Capacitance deionization technology differs from traditional demineralization technology; its desalination effect depends mainly on the electrode material. The material surface area, pore size, conductivity, and hydrophilicity affect the capacitance deionization performance. Here, various ethyleneamine-functionalized graphene oxide nanocomposites were synthesized by a simple one-pot organic reaction. The nitrogen atom of the ethyleneamine can improve the adsorption performance owing to the interfacial interaction between lone pair electrons and salt ions, and NH2 groups can react with the oxygen-containing group of graphene oxide to generate a stable porous nanostructure. The capacitance deionization device that is based on triethyltetramine-modified graphene oxide (TETA-mGO) exhibits an excellent specific capacitance (104.13 F/g) and salt electrosorption capacity (9.50 mg/g) at 1.6 V. To enhance the deionization performance and reduce the cost, activated carbon was introduced to couple with TETA-mGO to construct a composite electrode (AC/TETA-mGO) with a reasonable ratio of TETA-mGO and activated carbon.
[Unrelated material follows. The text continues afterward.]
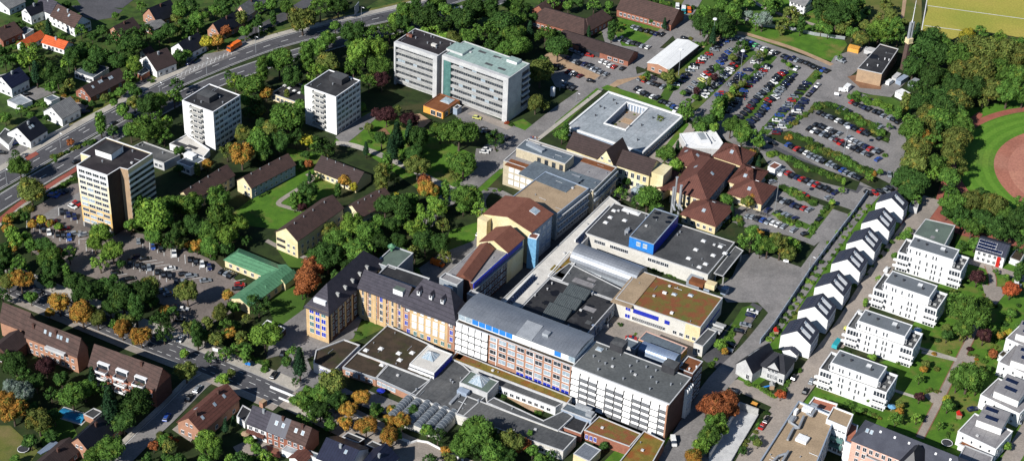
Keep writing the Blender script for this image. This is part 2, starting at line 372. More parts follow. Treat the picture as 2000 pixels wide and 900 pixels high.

Among them, the novel AC/TETA-mGO-10% composite exhibits a superior electrochemical performance with an improved specific capacitance of 147.29F/g. In addition, AC/ TETA-mGO-10% also exhibited excellent salt adsorption capacity (15.17 mg/g) in a low concentration of NaCl solution. These results demonstrate that ethyleneamine-functionalized graphene oxide can improve the electroadsorption performance, and similarly the coupling of activated carbon and TETA-mGO shows potential as an advanced, inexpensive electrode material for capacitive-deionization application.